Let $T$ be the intersection of $GY$ and $CD$. By using the similar triangles $NDM$ and $NTG$ we get:

$\frac{ND}{MD} =\frac{NT}{GT} =\frac{ND + 2a}{2b} = \frac{ND}{2b} + \frac{a}{b}$

multiply by: $\frac{3b}{ND}$

$\frac{3b}{MD} = \frac{3}{2} + \frac{3a}{ND}$ (1)

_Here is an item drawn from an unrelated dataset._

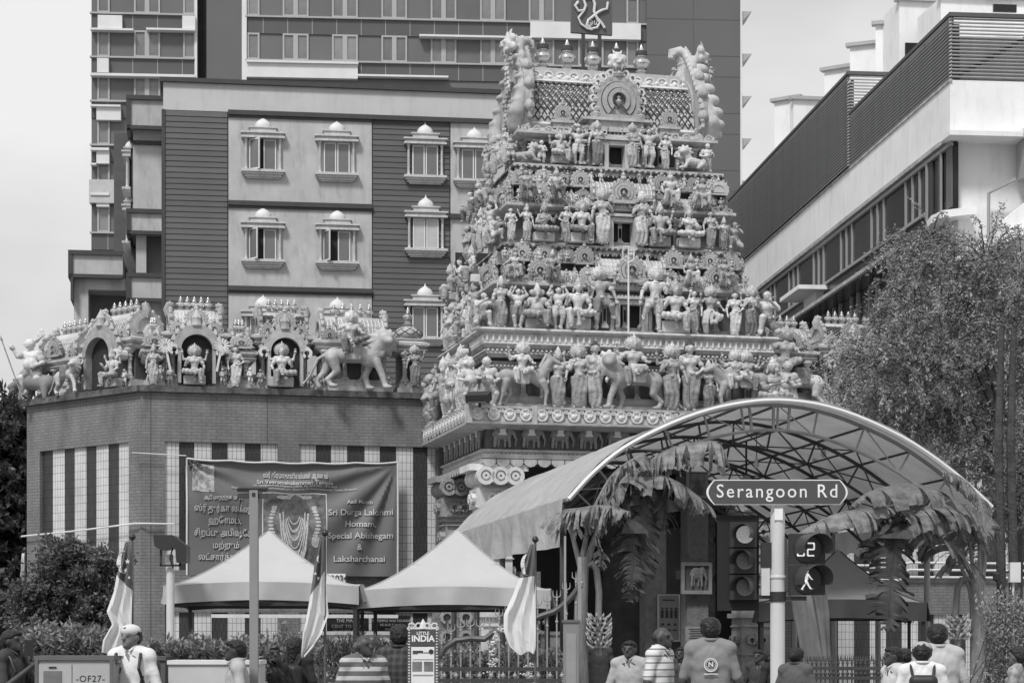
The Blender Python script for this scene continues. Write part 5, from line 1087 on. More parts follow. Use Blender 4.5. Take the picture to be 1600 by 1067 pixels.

Rearranging the original equation and using (1) we get:

$\frac{CN}{ND} - \frac{AM}{MD} = \frac{3a + ND}{ND} - \frac{3b - MD}{MD} = \frac{3a}{ND} - \frac{3b}{MD} + 2 = \frac{1}{2}$

This was the 'only if' part of the 'if and only if'. For the 'if' part, because we only used equalities, and every equation was equivalent to the previous, we can say that from

$\frac{CN}{ND} - \frac{AM}{MD} = \frac{1}{2}$

follows that

$\frac{ND}{MD} =\frac{NT}{GT}$

This, along with the fact that the corresponding angles are equal due to parallel lines, shows that triangles $NDM$ and $NTG$ are similar.

From the similarity, we get that the angle $\angle MND = \angle GNT$.

$M$, $D$, and $T$ are collinear, so $\angle GND = \angle GNT$.

From the last two sentences: $\angle MND = \angle GND$, which is a proof that $N$, $M$, and $G$ are collinear.